Posted on May 26, 2013 09:04:39 PM [ BusinessWorld Online ]
By Diane Claire J. Jiao, Senior Reporter
THE ROLE of nonbanks in lending to real estate must be strictly monitored, an International Monetary Fund (IMF) official said.
"One area where we identified risks is the real estate sector due to low interest rates, so you could have riskier loans from both banks and nonbanks," IMF Resident Representative Shanaka Jayanath Peiris told reporters last week.
While the Bangko Sentral ng Pilipinas (BSP) has been keeping a close watch on banks and their real estate exposure, nonbanks such as lending firms can also extend credit to the sector, he noted.
"Nonbanks, those not regulated by BSP, may be difficult," Mr. Peiris said, thus new measures may have to be crafted.
He cited the Financial Stability Forum -- comprised of the BSP, Securities and Exchange Commission and the Department of Finance -- as key to the early detection of risks.
"For the BSP, banks are also lending to these nonbanks so, to an extent, it can still monitor what’s going on," he noted.
Real estate has again become a hot-button topic but the IMF official stressed that there were no signs of overheating. Based on metrics such as price-to-earnings ratios in the stock market and price-to-income ratios in the housing market, "no obvious picture of a bubble came up," Mr. Peiris said.
Regulators, however, may be looking at an incomplete picture.
"What we have to do is look deeper into the data but we have no good real estate data in the Philippines," he said.
"There is no real estate price index. You have to rely on private companies for their indices, but you don’t want a partial picture, you need an overall picture," he noted.
"We will be very supportive of any efforts that will lead to more enhanced information and statistics on real estate."
Mr. Peiris, meanwhile, commended the BSP’s work in monitoring the property market. Last year’s move to expand the definition of real estate exposure is supported by the IMF, he said.
"We agree with the more complete definition. In general, we don’t agree with exemptions. The true picture must be reflected as much as possible."
Banks were required to report not just real estate loans but also investments in debt and equity securities that finance real estate activities such as the acquisition, construction and development of properties as well as buying, selling, rental and management. Banks must also include loans for socialized and low-cost housing developments that were previously exempted from reportorial requirements.
The broader definition took banks’ real estate exposure to P821.7 billion last year -- 20.9% of their total loan portfolio and past the BSP-mandated 20% cap.
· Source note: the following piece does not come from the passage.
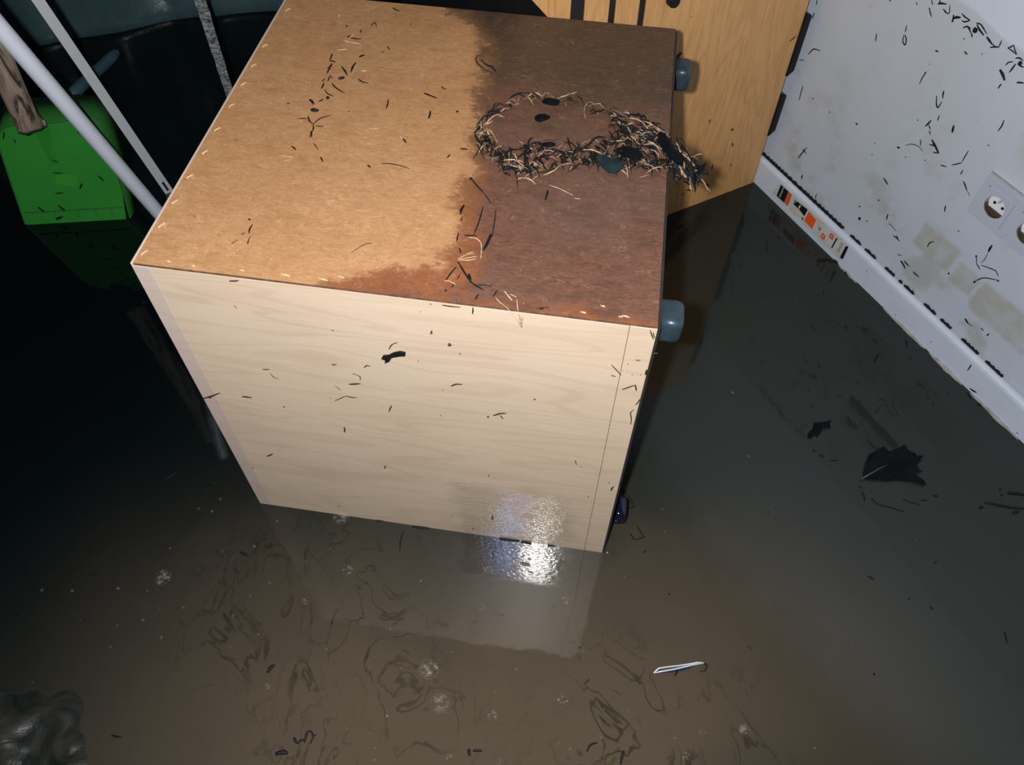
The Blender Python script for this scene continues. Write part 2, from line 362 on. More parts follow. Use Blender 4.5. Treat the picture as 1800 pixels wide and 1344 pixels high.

Mr. Peiris was unconcerned, though, saying there was no "magic number" to indicate when a property bubble was forming. Loan quality, he added, is a more important indicator.
The BSP believes the same, highlighting the prudence of banks in lending for real estate.
Non-performing real estate loans -- obligations unpaid at least 30 days after due date -- made up only 3.7% of banks’ total loan portfolio last year.
Moreover, stress tests showed that banks can withstand a default of 50% of their real estate loans. Their capital adequacy ratio would stand at 15.77%, well above the BSP’s minimum 10% requirement.
"Whatever happens, regulators have to be ahead of the market," Mr. Peiris said.
One emerging risk, he noted, is the tightening of real estate regulations and rising taxes in neighboring countries, which could drive investors to the Philippine property market.